I would recommend looking at a perfectly viable example that's been done in the real world: snakes. Many snakes (pitvipers, for instance, or rattlesnakes) have special pit organs in their heads, which for your purposes can be considered a set of eyes that view the far infrared spectrum instead of the visual spectrum.
Operates in the infrared band
Obviously, this is covered, although it needs to be emphasized that eyes seeing the visual spectrum are incapable of also seeing into the far infrared spectrum: the necessary structure required is too different. No, this doesn't rule out seeing the visual spectrum as well, provided you have eyes together with those pit organs: those pitvipers I mentioned have more ordinary eyes as well, and they work just fine.
Incidentally, the snakes in question have a thermal sensitivity estimated at >0.001C, so even minor temperature differences are easily detectable. Rattlesnakes actually use this vision to aim for their prey's weak points.
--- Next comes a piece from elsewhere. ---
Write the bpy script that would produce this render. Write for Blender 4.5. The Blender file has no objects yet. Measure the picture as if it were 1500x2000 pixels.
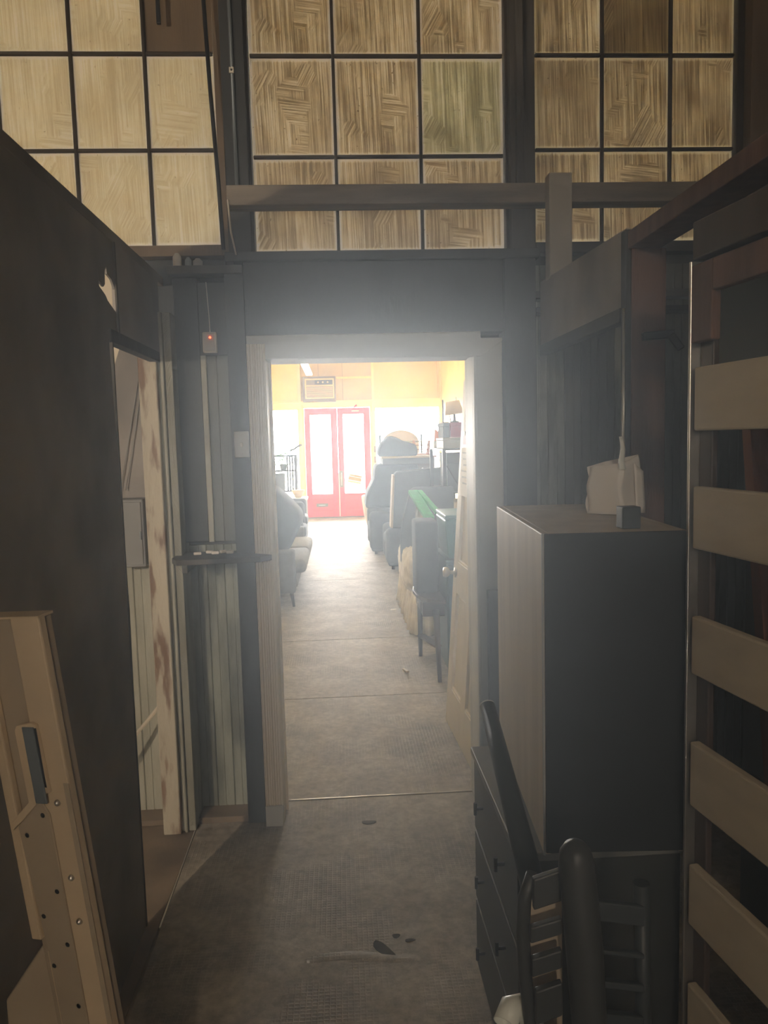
import bpy, bmesh, math, random
from mathutils import Vector, Matrix, Euler
random.seed(7)
S = bpy.context.scene
COL = S.collection
PI = math.pi

# ------------------------------------------------------------------ camera
cam_d = bpy.data.cameras.new('camera'); cam = bpy.data.objects.new('camera', cam_d); COL.objects.link(cam)
cam_d.sensor_fit = 'VERTICAL'; cam_d.sensor_height = 32.0; cam_d.lens = 24.0      # 1500 px focal length on 2000 px
cam_d.clip_start = 0.02; cam_d.clip_end = 200
YAW, PITCH, ROLL = math.radians(3.2), math.radians(5.46), math.radians(-1.52)
cy, sy, cp, sp = math.cos(YAW), math.sin(YAW), math.cos(PITCH), math.sin(PITCH)
fw = Vector((sy*cp, cy*cp, -sp)); rt = Vector((cy, -sy, 0)); up = rt.cross(fw)
c_, s_ = math.cos(ROLL), math.sin(ROLL)
r2 = c_*rt + s_*up; u2 = -s_*rt + c_*up
m = Matrix((r2, u2, -fw)).transposed().to_4x4(); m.translation = Vector((0, 0, 1.5))
cam.matrix_world = m
S.camera = cam

# ------------------------------------------------------------------ world, exposure
S.view_settings.view_transform = 'Standard'; S.view_settings.look = 'None'
S.view_settings.exposure = 1.0; S.view_settings.gamma = 1.0
try: S.view_settings.use_curve_mapping = False
except Exception: pass
W = bpy.data.worlds.new('overcast_sky'); S.world = W; W.use_nodes = True
bg = W.node_tree.nodes['Background']
bg.inputs[0].default_value = (1.0, 0.985, 0.95, 1); bg.inputs[1].default_value = 40.0
S.cycles.max_bounces = 10; S.cycles.diffuse_bounces = 6; S.cycles.glossy_bounces = 3
S.cycles.transmission_bounces = 6; S.cycles.transparent_max_bounces = 10; S.cycles.volume_bounces = 0
S.cycles.sample_clamp_indirect = 6.0
S.cycles.use_denoising = True

def area_portal(x, y, z, w, h):
    l = bpy.data.lights.new('sky_portal', 'AREA'); l.shape = 'RECTANGLE'; l.size = w; l.size_y = h
    l.cycles.is_portal = True
    o = bpy.data.objects.new('sky_portal', l); COL.objects.link(o)
    o.location = (x, y, z); o.rotation_euler = (-PI/2, 0, 0)
area_portal(-0.05, 15.02, 1.15, 4.1, 2.0)

def point(name, loc, col, power, rad):
    l = bpy.data.lights.new(name, 'POINT'); l.color = col; l.energy = power; l.shadow_soft_size = rad
    o = bpy.data.objects.new(name, l); COL.objects.link(o); o.location = loc; return o
# unseen warm point lights added for the light from behind and left of camera
point('side_bay_warm_light', (-1.62, -0.25, 1.72), (1.0, 0.87, 0.68), 120, 0.03)
point('corridor_warm_light', (-0.15, -2.75, 2.25), (1.0, 0.88, 0.70), 75, 0.08)

# ------------------------------------------------------------------ materials
def nt(mat): mat.use_nodes = True; return mat.node_tree, mat.node_tree.nodes, mat.node_tree.links
def M(name, col, rough=0.65, var=0.12, scale=6.0, st=(1, 1, 1), bump=0.0, bscale=60.0, metal=0.0, spec=0.3, col2=None, lo=0.35, hi=0.65):
    mt = bpy.data.materials.new(name); t, N, L = nt(mt)
    p = N['Principled BSDF']; p.inputs['Roughness'].default_value = rough; p.inputs['Metallic'].default_value = metal
    p.inputs['Specular IOR Level'].default_value = spec
    tc = N.new('ShaderNodeTexCoord'); mp = N.new('ShaderNodeMapping'); L.new(tc.outputs['Object'], mp.inputs[0])
    oi = N.new('ShaderNodeObjectInfo'); ml = N.new('ShaderNodeMath'); ml.operation = 'MULTIPLY'; ml.inputs[1].default_value = 37.0
    L.new(oi.outputs['Random'], ml.inputs[0]); cb = N.new('ShaderNodeCombineXYZ')
    for i in range(3): L.new(ml.outputs[0], cb.inputs[i])
    L.new(cb.outputs[0], mp.inputs['Location']); mp.inputs['Scale'].default_value = st
    nz = N.new('ShaderNodeTexNoise'); nz.inputs['Scale'].default_value = scale; nz.inputs['Detail'].default_value = 6
    L.new(mp.outputs[0], nz.inputs['Vector'])
    rp = N.new('ShaderNodeValToRGB'); e = rp.color_ramp.elements
    a = col2 if col2 else tuple(min(1, c*(1-var)) for c in col); b = col if col2 else tuple(min(1, c*(1+var)) for c in col)
    e[0].position = lo; e[1].position = hi; e[0].color = (*a, 1); e[1].color = (*b, 1)
    L.new(nz.outputs[0], rp.inputs[0]); L.new(rp.outputs[0], p.inputs['Base Color'])
    if bump:
        n2 = N.new('ShaderNodeTexNoise'); n2.inputs['Scale'].default_value = bscale; n2.inputs['Detail'].default_value = 4
        L.new(mp.outputs[0], n2.inputs['Vector'])
        bp = N.new('ShaderNodeBump'); bp.inputs['Strength'].default_value = bump; bp.inputs['Distance'].default_value = 0.004
        L.new(n2.outputs[0], bp.inputs['Height']); L.new(bp.outputs[0], p.inputs['Normal'])
    return mt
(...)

If you are walking down a curved passageway of uniform, smooth stone, you must be able to distinguish the curve in the passageway
I believe the result will be comparable to walking down a city street at night, with the lights out: dark, yes, perhaps difficult to see at a distance, but not outright indistinguishable. You'll have minor thermal fluctuations in the stone, enough to give notice that something is there. Besides, people tend to be pretty good about not walking into walls even without having to touch them.
If you are standing in a cavern with a lake in it, you must be able to distinguish the surface of the lake from a particularly smooth patch of floor.
At a distance, probably not, unless the lake is home to life of some sort. At close range, though, you should be readily able to separate the two before you actively step in the water.
If you are hunting from underground mushrooms, you must be able to distinguish by sight between Ripened Feast mushroom, which tastes like cheddar cheese, and a Pustulent Death mushroom, which liquifies your skin. These mushrooms smell exactly alike, and have the same exact shape, and can only be distinguished by their 'color'.
This isn't fully answerable without a more detailed description of the differences. However, if the two mushrooms in question maintain different temperatures (for instance, if one tends to 22C and the other 18C), this would be trivial.
Now, it is important to note a significant caveat to far-infrared vision. Snakes cannot see very far with this vision, and even then their visual resolution is poor. If you don't want badly nearsighted cave people with fuzzy vision, the pit organs will need to be larger than in snakes (larger than human eyes, in other words, if you want anywhere near the same precision), and/or possibly more than two of those sensory organs.
Cultural interpretation of how your people might work with such organs is an exercise for the reader, but I suspect that blows to the face will be taken much more seriously (as posing a risk for blindness, even in the absence of active attempts at eye-gouging), probably with some societal taboo against touching another's face without permission, much less in the way of facial cosmetics, etc. I wish you the best of luck in figuring out other potential implications (read: further worldbuilding, possible points of interest from which stories can be launched, etc.).